The global server market could be headed for a slowdown this year, market researcher IDC has predicted, despite one of the strongest years ever in 2007.

Server revenue in 2008 could be one of the victims of the global economic slowdown precipitated by the housing and mortgage crisis in the US, IDC said.

"The impact of the economy on the IT infrastructure market will depend on the duration and severity of the downturn," said Matt Eastwood, group vice president at IDC.

"Some projects may well be deferred and this could have some impact on the market and flatten out growth during 2008," Eastwood said, although he didn't expect a massive reduction in server spending.

On the other hand, Eastwood said, slower spending could give legs to initiatives such as consolidation of IT resources and virtualisation, which have fairly short paybacks and high return on investments. "These types of projects will be largely recession-proof particularly in the enterprise space," he believed.

Concerns for a server market slowdown in 2008 come on the heels of strong revenue growth in 2007, which was driven by increased IT spending and a growing adoption of x86 and blade servers.

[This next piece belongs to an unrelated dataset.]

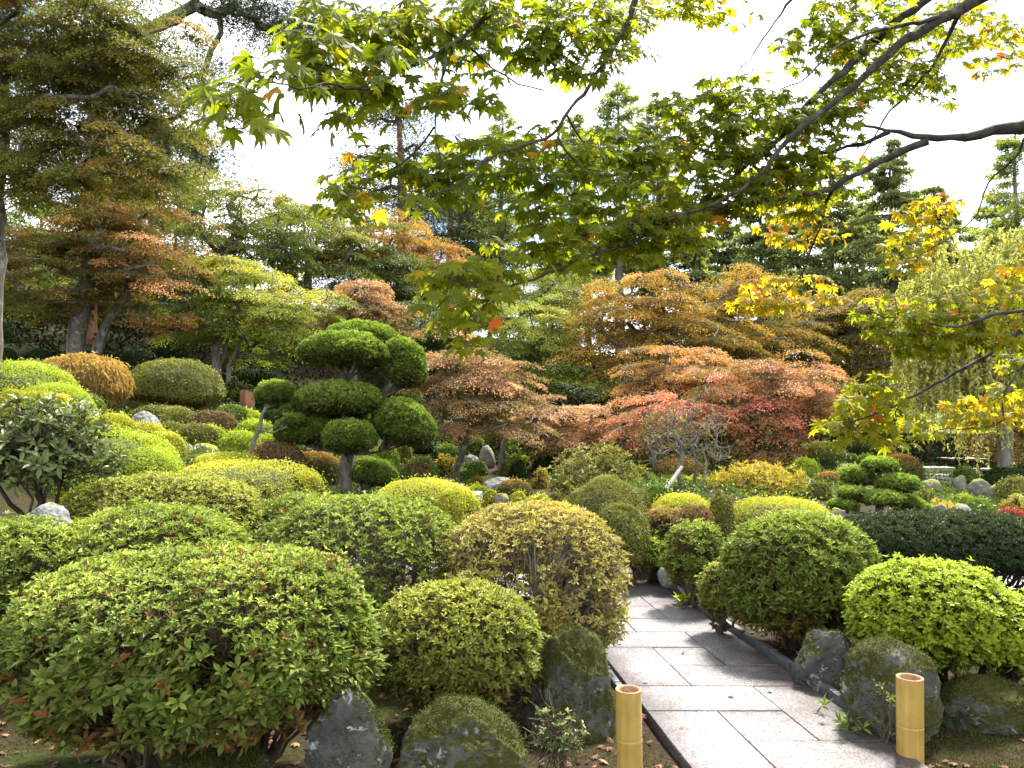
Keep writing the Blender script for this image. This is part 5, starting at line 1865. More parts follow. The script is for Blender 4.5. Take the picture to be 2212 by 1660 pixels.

Server revenue hit US$15.65 billion (£7.8 billion) in the fourth quarter, boosting 2007 to its highest level since 2000, said Jean Bozman, research vice president at IDC.

Full year server revenue reached $54.42 billion (£27.3 billion), the highest since 2000’s $61.6 billion (£30.9 billion) - just before the dotcom bust. Worldwide server unit shipments for 2007 were 8 million, an increase of 6.7 percent from the previous year.

IBM topped the 2007 full year server revenue rankings at $17.3 billion (£8.7 billion), for a 31.9 percent market share and 1.1 percent yearly growth. HP was second at $15.4 billion (£7.7 billion) in revenue, followed by Dell, which had $6.15 billion (£3.09 billion) and recorded the strongest yearly growth, 12.4 percent.

The fourth quarter of 2007 was the seventh straight quarter in which server revenue posted gains, Bozman said. It was driven by a rapid rise in blade server revenue, bucking a declining trend against high-end and mid-range servers.

Though Windows OS servers generated the largest quarterly revenue, Linux-based servers grew the most in terms of revenue, according to IDC. Linux-based servers generated $2 billion (£2.8 billion) in revenue, growing 11.6 percent year-over-year and representing 12.7 percent of market share. Windows server revenue was $5.7 billion (£2.8 billion) for the quarter, a 36.6 percent market share and 6.9 percent growth. The revenues were all-time highs for both platforms, IDC said.

Unix server revenue grew only 1.5 percent to $5.2 billion (£2.6 billion). The growth was mainly driven by IBM's strong System p business, IDC said.

Revenue for x86 servers was $7.8 billion (£3.9 billion) during the fourth quarter, a 7.6 percent year-over-year increase. HP led in x86 server revenues, with 35 percent, followed by IBM and Dell, with 20 percent apiece.